GIVEN PROBLEM - Return the material word for word. Do not include pictures.

INFORMATION SUPPLIED -
================

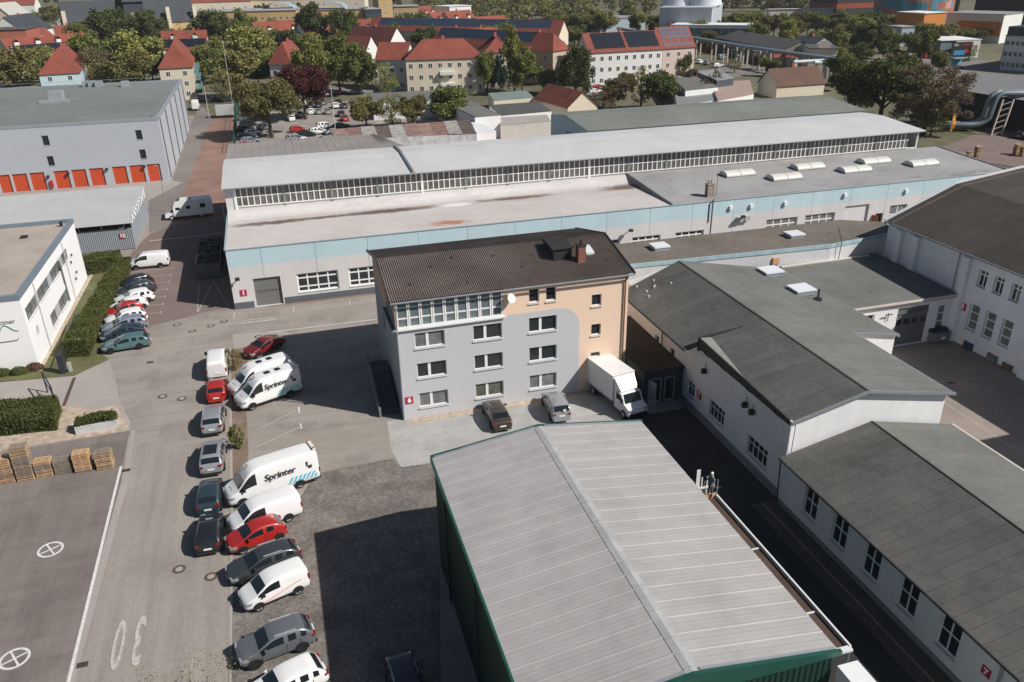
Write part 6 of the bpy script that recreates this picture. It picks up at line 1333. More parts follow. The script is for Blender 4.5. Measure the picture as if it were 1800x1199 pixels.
T = [ # px, top, base, width, shape, colour, label, name
 (18,84,168,78,'round','olive','broad olive tree at the left frame edge behind the storage building','tree'),
 (62,84,128,46,'round','dark','dark round tree between two red roofs at the left','tree'),
 (120,95,150,34,'sparse','olive','thin young tree in front of the pale blue house','tree'),
 (180,78,165,78,'sparse','brown','half bare brownish tree right of the pale blue house','tree'),
 (178,62,150,70,'round','green','green crown rising behind the half bare brownish tree','tree'),
 (232,95,168,72,'round','olive','olive tree left of the second hipped red roof','tree'),
 (255,62,150,82,'round','yellow','light green rounded tree behind the storage building roof','tree'),
 (205,8,95,72,'tall','dark','tall dark tree left of the slate-roofed building gable','tree'),
 (268,12,92,52,'tall','dark','tall dark tree in front of the slate roof, right one of two','tree'),
 (158,42,98,58,'round','green','mid green tree below the slate roof end','tree'),
 (100,14,64,54,'round','olive','olive tree left of the slate-roofed building','tree'),
 (378,12,96,62,'tall','dark','tall dark poplar-like tree, left of the yellow building','tree'),
 (432,18,88,46,'tall','green','narrow green tree by the yellow building','tree'),
 (445,50,128,66,'round','yellow','yellow green tree above the car park trees','tree'),
 (378,85,140,56,'round','green','green tree beside the blue balconies','tree'),
 (425,90,172,68,'round','olive','olive tree at the corner of the street','tree'),
 (394,118,180,46,'sparse','olive','thin leafing tree on the pavement near the car park','tree'),
 (335,122,168,34,'sparse','yellow','small yellow green tree in front of the balconies','tree'),
 (478,128,242,100,'big','olive','large spreading olive tree in the car park','tree'),
 (537,104,210,80,'big','purple','large round dark purple tree in the car park','purple_tree'),
 (557,8,92,62,'tall','dark','tall dark tree in front of the yellow building, left of two','tree'),
 (609,10,92,46,'tall','dark','tall dark tree in front of the yellow building, right of two','tree'),
 (512,55,118,46,'round','dark','dark tree behind the hipped red roof','tree'),
 (558,70,166,64,'tall','yellow','tall yellow green tree behind the purple tree','tree'),
 (598,66,160,52,'round','green','green tree between two yellow green ones','tree'),
 (632,70,166,70,'tall','green','large green tree left of the white apartment wall','tree'),
 (680,110,185,40,'sparse','yellow','thin blossoming tree before the white apartment wall','tree'),
 (745,100,162,38,'tall','green','upright green tree in front of the cream apartment block','tree'),
 (803,98,158,22,'sparse','gold','thin golden tree beside the balconies of the cream block','tree'),
 (824,108,160,40,'sparse','olive','olive young tree right of the balconies of the cream block','tree'),
 (857,84,162,34,'tall','green','green tree left of the dark conifer','tree'),
 (880,84,168,34,'conifer','conifer','dark pointed conifer by the cream block','conifer'),
 (722,26,90,60,'round','green','round green tree behind the white gable house','tree'),
 (762,44,90,62,'round','olive','olive tree behind the long red roof','tree'),
 (810,46,92,62,'sparse','gold','pale leafing tree behind the long red roof','tree'),
 (868,46,104,60,'round','green','green tree behind the right end of the long red roof','tree'),
 (905,52,160,42,'tall','yellow','tall yellow green tree left of the orange-ended block','tree'),
 (918,96,165,42,'round','green','green tree at the foot of the orange-ended block','tree'),
 (1012,80,168,66,'weep','dark','drooping dark willow in front of the orange-ended block','willow'),
 (1115,78,140,36,'tall','green','green street tree before the solar-roofed block','tree'),
 (1196,86,140,30,'tall','green','narrow green street tree before the pink block','tree'),
 (1126,118,192,58,'sparse','gold','golden leafing tree beside the parked cars','tree'),
 (1163,130,194,66,'round','dark','dark round tree behind the long hall','tree'),
 (1060,158,194,52,'sparse','brown','bare purple brown bushes beside the small red-roofed house','tree'),
 (975,160,196,46,'sparse','brown','bare brown tree left of the small red-roofed house','tree'),
 (645,172,226,54,'round','olive','olive tree by the car park, behind the rusty roofs','tree'),
 (690,165,226,60,'sparse','olive','thin olive tree behind the rusty roofs','tree'),
 (725,172,222,50,'round','olive','bushy olive tree in the middle behind the rusty roofs','tree'),
 (785,156,220,74,'round','green','bushy green tree behind the right end of the rusty roofs','tree'),
 (1545,84,222,128,'big','dark','very large dark green tree behind the end of the long hall','tree'),
 (1500,120,200,60,'round','dark','dark tree behind the grey felt hall','tree'),
 (1622,112,238,135,'bigsparse','brown','very large half bare brownish tree behind the end of the long hall','tree'),
 (1635,170,240,50,'sparse','yellow','thin yellow green tree at the foot of the large brownish one','tree'),
 (1522,44,112,50,'round','dark','dark tree left of the blue gate house','tree'),
 (1552,46,104,30,'tall','dark','narrow dark tree by the blue gate house','tree'),
 (1642,44,92,54,'round','olive','olive tree in front of the orange power station office','tree'),
 (1668,48,86,26,'round','green','green tree at the corner of the orange office','tree'),
 (1700,50,76,40,'round','olive','round tree in front of the white and orange building','tree'),
 (1722,48,72,26,'sparse','yellow','pale young tree in front of the white and orange building','tree'),
 (1710,78,102,18,'sparse','yellow','small tree beside the banner','tree'),
 (1010,48,82,36,'round','green','round tree behind the solar-roofed block','tree'),
 (1255,118,178,24,'sparse','olive','thin small tree by the white sheds','tree'),
 (1240,138,182,34,'sparse','brown','brownish bush by the white sheds','tree'),
 (1290,100,128,26,'sparse','olive','small tree with an orange lamp beside the pipe bridge','tree'),
 (345,62,110,40,'round','olive','olive tree behind the balconies','tree'),
 (485,40,70,30,'round','green','green tree before the far yellow wall','tree'),
 (35,40,78,46,'round','dark','dark tree between the red roofs at the far left','tree'),
 (80,62,95,30,'conifer','conifer','small dark conifer among the red roofs','conifer'),
 (320,40,80,36,'round','dark','dark tree left of the tall poplar-like one','tree'),
 (700,45,95,30,'round','green','small green tree beside the white gable house','tree'),
 (1075,150,190,30,'round','olive','olive bush behind the parked red car','tree'),
 (1445,88,108,20,'round','dark','small dark tree right of the old cream building','tree'),
 (1500,78,118,50,'round','dark','dark tree right of the old cream building','tree'),
 (1475,90,150,46,'round','green','green tree right of the pipe bend','tree')]
for a in T: tree(*a[:7], name=a[7])
rd = random.Random(5)
for i in range(13):   # lime row
    px = 1262+i*19.5; tree(px, 24+rd.uniform(-2,3), 66+rd.uniform(-1,1), 27, 'round', 'olive' if i%3 else 'green', 'leafy street tree in the clipped row behind the long dark roof', group='row of trees behind the long dark roof')
n=0
lbs={'olive':'olive crown in the far wood at the top of the view','green':'green crown in the far wood at the top of the view','yellow':'light yellow green crown in the far wood at the top of the view','brown':'brownish bare crown in the far wood at the top of the view'}
WOOD=[]
for yb in (60,50,42,34,27,20,14,9,4,0,-5,-10):
    px = 742+rd.uniform(0,15)
    while px < 1480:
        d_ = mpp(px, yb); ok = not (1150 < px < 1265 and yb > -2) and not (px > 1500) and not (yb > 46 and (px > 905)) and not (1040<px<1140 and 22<yb<46) and not (1270<px and yb>26)
        if px < 905 and yb > 44: ok = False
        if ok:
            x, y = P(px, yb); lf = rd.choice(('olive','olive','yellow','green','brown')); hh = rd.uniform(10,16)
            WOOD.append((yb, x, y, hh, hh*rd.uniform(.8,1.05), lf)); n += 1
        px += rd.uniform(.85,1.25)*12.5/d_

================

OUTPUT -
Write part 6 of the bpy script that recreates this picture. It picks up at line 1333. More parts follow. The script is for Blender 4.5. Measure the picture as if it were 1800x1199 pixels.
T = [ # px, top, base, width, shape, colour, label, name
 (18,84,168,78,'round','olive','broad olive tree at the left frame edge behind the storage building','tree'),
 (62,84,128,46,'round','dark','dark round tree between two red roofs at the left','tree'),
 (120,95,150,34,'sparse','olive','thin young tree in front of the pale blue house','tree'),
 (180,78,165,78,'sparse','brown','half bare brownish tree right of the pale blue house','tree'),
 (178,62,150,70,'round','green','green crown rising behind the half bare brownish tree','tree'),
 (232,95,168,72,'round','olive','olive tree left of the second hipped red roof','tree'),
 (255,62,150,82,'round','yellow','light green rounded tree behind the storage building roof','tree'),
 (205,8,95,72,'tall','dark','tall dark tree left of the slate-roofed building gable','tree'),
 (268,12,92,52,'tall','dark','tall dark tree in front of the slate roof, right one of two','tree'),
 (158,42,98,58,'round','green','mid green tree below the slate roof end','tree'),
 (100,14,64,54,'round','olive','olive tree left of the slate-roofed building','tree'),
 (378,12,96,62,'tall','dark','tall dark poplar-like tree, left of the yellow building','tree'),
 (432,18,88,46,'tall','green','narrow green tree by the yellow building','tree'),
 (445,50,128,66,'round','yellow','yellow green tree above the car park trees','tree'),
 (378,85,140,56,'round','green','green tree beside the blue balconies','tree'),
 (425,90,172,68,'round','olive','olive tree at the corner of the street','tree'),
 (394,118,180,46,'sparse','olive','thin leafing tree on the pavement near the car park','tree'),
 (335,122,168,34,'sparse','yellow','small yellow green tree in front of the balconies','tree'),
 (478,128,242,100,'big','olive','large spreading olive tree in the car park','tree'),
 (537,104,210,80,'big','purple','large round dark purple tree in the car park','purple_tree'),
 (557,8,92,62,'tall','dark','tall dark tree in front of the yellow building, left of two','tree'),
 (609,10,92,46,'tall','dark','tall dark tree in front of the yellow building, right of two','tree'),
 (512,55,118,46,'round','dark','dark tree behind the hipped red roof','tree'),
 (558,70,166,64,'tall','yellow','tall yellow green tree behind the purple tree','tree'),
 (598,66,160,52,'round','green','green tree between two yellow green ones','tree'),
 (632,70,166,70,'tall','green','large green tree left of the white apartment wall','tree'),
 (680,110,185,40,'sparse','yellow','thin blossoming tree before the white apartment wall','tree'),
 (745,100,162,38,'tall','green','upright green tree in front of the cream apartment block','tree'),
 (803,98,158,22,'sparse','gold','thin golden tree beside the balconies of the cream block','tree'),
 (824,108,160,40,'sparse','olive','olive young tree right of the balconies of the cream block','tree'),
 (857,84,162,34,'tall','green','green tree left of the dark conifer','tree'),
 (880,84,168,34,'conifer','conifer','dark pointed conifer by the cream block','conifer'),
 (722,26,90,60,'round','green','round green tree behind the white gable house','tree'),
 (762,44,90,62,'round','olive','olive tree behind the long red roof','tree'),
 (810,46,92,62,'sparse','gold','pale leafing tree behind the long red roof','tree'),
 (868,46,104,60,'round','green','green tree behind the right end of the long red roof','tree'),
 (905,52,160,42,'tall','yellow','tall yellow green tree left of the orange-ended block','tree'),
 (918,96,165,42,'round','green','green tree at the foot of the orange-ended block','tree'),
 (1012,80,168,66,'weep','dark','drooping dark willow in front of the orange-ended block','willow'),
 (1115,78,140,36,'tall','green','green street tree before the solar-roofed block','tree'),
 (1196,86,140,30,'tall','green','narrow green street tree before the pink block','tree'),
 (1126,118,192,58,'sparse','gold','golden leafing tree beside the parked cars','tree'),
 (1163,130,194,66,'round','dark','dark round tree behind the long hall','tree'),
 (1060,158,194,52,'sparse','brown','bare purple brown bushes beside the small red-roofed house','tree'),
 (975,160,196,46,'sparse','brown','bare brown tree left of the small red-roofed house','tree'),
 (645,172,226,54,'round','olive','olive tree by the car park, behind the rusty roofs','tree'),
 (690,165,226,60,'sparse','olive','thin olive tree behind the rusty roofs','tree'),
 (725,172,222,50,'round','olive','bushy olive tree in the middle behind the rusty roofs','tree'),
 (785,156,220,74,'round','green','bushy green tree behind the right end of the rusty roofs','tree'),
 (1545,84,222,128,'big','dark','very large dark green tree behind the end of the long hall','tree'),
 (1500,120,200,60,'round','dark','dark tree behind the grey felt hall','tree'),
 (1622,112,238,135,'bigsparse','brown','very large half bare brownish tree behind the end of the long hall','tree'),
 (1635,170,240,50,'sparse','yellow','thin yellow green tree at the foot of the large brownish one','tree'),
 (1522,44,112,50,'round','dark','dark tree left of the blue gate house','tree'),
 (1552,46,104,30,'tall','dark','narrow dark tree by the blue gate house','tree'),
 (1642,44,92,54,'round','olive','olive tree in front of the orange power station office','tree'),
 (1668,48,86,26,'round','green','green tree at the corner of the orange office','tree'),
 (1700,50,76,40,'round','olive','round tree in front of the white and orange building','tree'),
 (1722,48,72,26,'sparse','yellow','pale young tree in front of the white and orange building','tree'),
 (1710,78,102,18,'sparse','yellow','small tree beside the banner','tree'),
 (1010,48,82,36,'round','green','round tree behind the solar-roofed block','tree'),
 (1255,118,178,24,'sparse','olive','thin small tree by the white sheds','tree'),
 (1240,138,182,34,'sparse','brown','brownish bush by the white sheds','tree'),
 (1290,100,128,26,'sparse','olive','small tree with an orange lamp beside the pipe bridge','tree'),
 (345,62,110,40,'round','olive','olive tree behind the balconies','tree'),
 (485,40,70,30,'round','green','green tree before the far yellow wall','tree'),
 (35,40,78,46,'round','dark','dark tree between the red roofs at the far left','tree'),
 (80,62,95,30,'conifer','conifer','small dark conifer among the red roofs','conifer'),
 (320,40,80,36,'round','dark','dark tree left of the tall poplar-like one','tree'),
 (700,45,95,30,'round','green','small green tree beside the white gable house','tree'),
 (1075,150,190,30,'round','olive','olive bush behind the parked red car','tree'),
 (1445,88,108,20,'round','dark','small dark tree right of the old cream building','tree'),
 (1500,78,118,50,'round','dark','dark tree right of the old cream building','tree'),
 (1475,90,150,46,'round','green','green tree right of the pipe bend','tree')]
for a in T: tree(*a[:7], name=a[7])
rd = random.Random(5)
for i in range(13):   # lime row
    px = 1262+i*19.5; tree(px, 24+rd.uniform(-2,3), 66+rd.uniform(-1,1), 27, 'round', 'olive' if i%3 else 'green', 'leafy street tree in the clipped row behind the long dark roof', group='row of trees behind the long dark roof')
n=0
lbs={'olive':'olive crown in the far wood at the top of the view','green':'green crown in the far wood at the top of the view','yellow':'light yellow green crown in the far wood at the top of the view','brown':'brownish bare crown in the far wood at the top of the view'}
WOOD=[]
for yb in (60,50,42,34,27,20,14,9,4,0,-5,-10):
    px = 742+rd.uniform(0,15)
    while px < 1480:
        d_ = mpp(px, yb); ok = not (1150 < px < 1265 and yb > -2) and not (px > 1500) and not (yb > 46 and (px > 905)) and not (1040<px<1140 and 22<yb<46) and not (1270<px and yb>26)
        if px < 905 and yb > 44: ok = False
        if ok:
            x, y = P(px, yb); lf = rd.choice(('olive','olive','yellow','green','brown')); hh = rd.uniform(10,16)
            WOOD.append((yb, x, y, hh, hh*rd.uniform(.8,1.05), lf)); n += 1
        px += rd.uniform(.85,1.25)*12.5/d_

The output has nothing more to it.